Whether John Smith is still the most common name in the English language is something I do not know; but I do know that this John Smith is uncommonly talented.

I didn’t go along on Sunday night to write a review. This wasn’t a journalist’s freebie – just a paid for night out. But this man is so wonderful that word must be passed on.

Reviewing folk CDs for a magazine edited by a former colleague introduced me to Smith and his new album, Hummingbird. John Renbourn called Smith “the future of folk music” – a quote that’s prominent on his website. Smith is compared to many people, often John Martyn, who he supported in Martyn’s late days.

Richard Thompson is mentioned sometimes, too – and Smith is certainly a guitarist of great skill, yet that comparison isn’t quite right.
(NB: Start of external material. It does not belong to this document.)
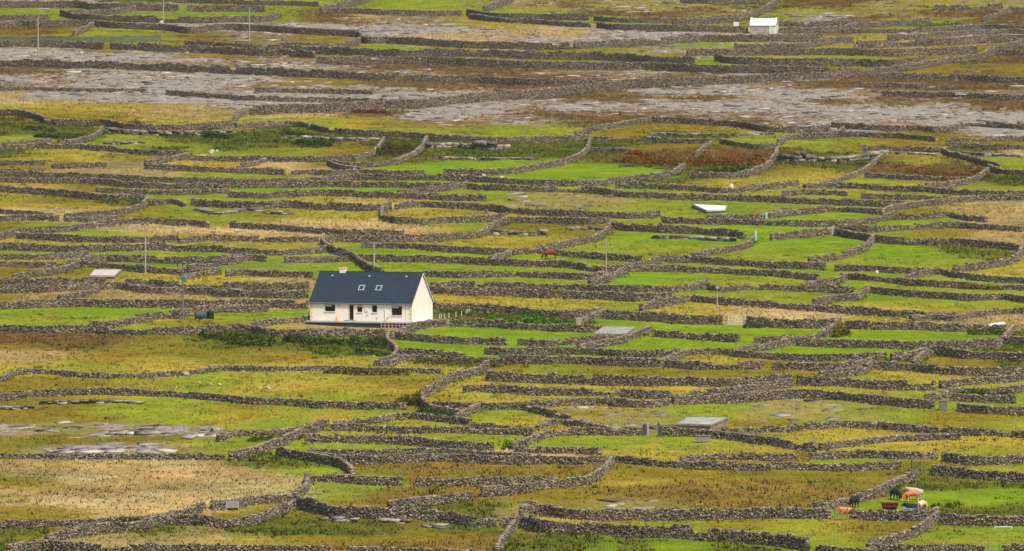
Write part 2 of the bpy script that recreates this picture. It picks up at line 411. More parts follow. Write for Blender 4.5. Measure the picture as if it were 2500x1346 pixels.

Smith’s music is warmer and more romantic – blokey romantic, his songs shot through with gruff tenderness.

He opened his set with the title track from Hummingbird, an impossibly lovely five minutes of music that rings in your head long after, like a secular hymn.

Smith was accompanied by Joe McGurgan on double bass and John McGurgan on guitar – and when he tells you that these Belfast boys are brothers, it comes as a relief, for otherwise you wondered how he found two musicians who look so alike. The sound made by this trio was is warm, generous and enthusiastic it sweeps you along on a happy/sad tide.

There is humour, too, for Smith is a natural at the chat and banter, throwing out witty one-liners and self-mocking slights between songs.

Where Smith really scores is that he is so completely into his music, everything is sung and played with love and passion, and he just enjoys himself so much, as in their understated way do the McGurgan brothers. As does the audience.

As this wasn’t a proper review, I didn’t pay attention to all the song titles, although I know that he played Lowlands of Holland and Lord Franklin but didn’t play the thundersome Axe Mountain (Revisited).

An astonishingly good night, one of the best.

rachel newton harpTwo other reasons for this quick review. One, support act Rachel Newton, who performed beguiling songs from last summer’s album, West, singing and playing an electro-harp. Two, John Smith’s shout-out for Joe Coates and Please Please You – the promoter who keeps live music going in smaller venues such as this former working men’s club.

Thanks, Joe – that gig was memorable.